"This is not rocket science. This is not a trip to the moon. It's making a movie. Which I don't mean to demean, but it's not such an arduous undertaking...In 2008, I put out "Cassandra's Dream," I'm putting out the Barcelona film, I finished shooting a film and have edited it with Larry David,
Evan Rachel Wood and Patricia Clarkson for next year. I've written a couple of things for the New Yorker magazine, I'm directing an opera for the Los Angeles Opera Company (Puccini's "Gianni Schicchi"). I've taken my band on a worldwide tour and appeared at the Montreal Jazz Festival this summer, so there's time for everything. On top of all of that I have time to take my kids to school every day, to take them to the bus to camp, to play with them, to go out with my wife, to see movies, to go to Knick games, to watch baseball."

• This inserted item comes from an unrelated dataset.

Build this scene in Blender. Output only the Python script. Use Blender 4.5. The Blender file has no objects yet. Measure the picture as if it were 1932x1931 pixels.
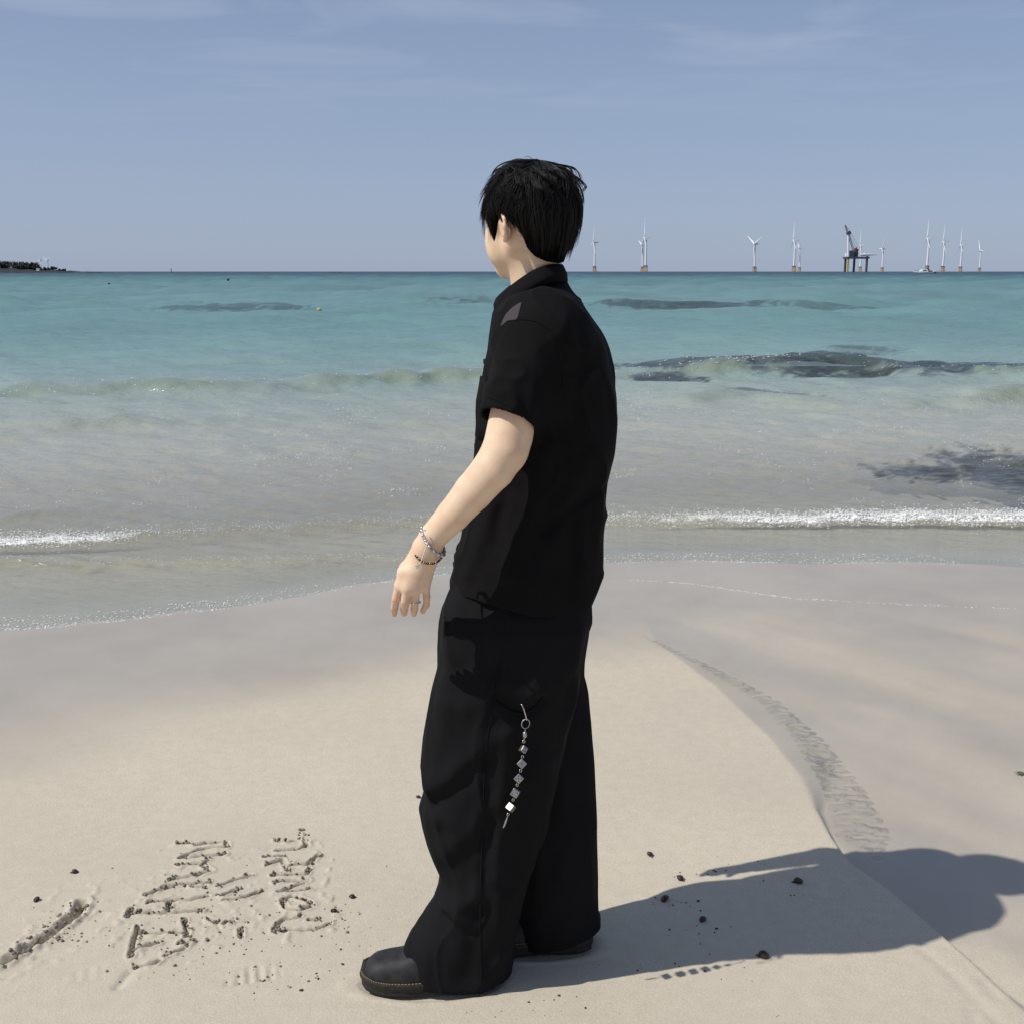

The difficulty of this statement lies more with his audience than it does with Allen. Movie-goers have long insisted on reading Allen's films as autobiography. Ironically, his movies are often replete with characters who are wealthy yet listless and detached from doldrums of working class life; meanwhile Allen is regimented and workmanlike. More often than not, Allen spotlights Manhattan's brainy, bohemian upper crust with nary a time clock in sight; all the while Allen wakes and works to the tune of a film a year. Seldom, if ever, do you hear of him trekking to Barcelona for nothing more than to take in Gaudi. No, if he is abroad, it's a working vacation.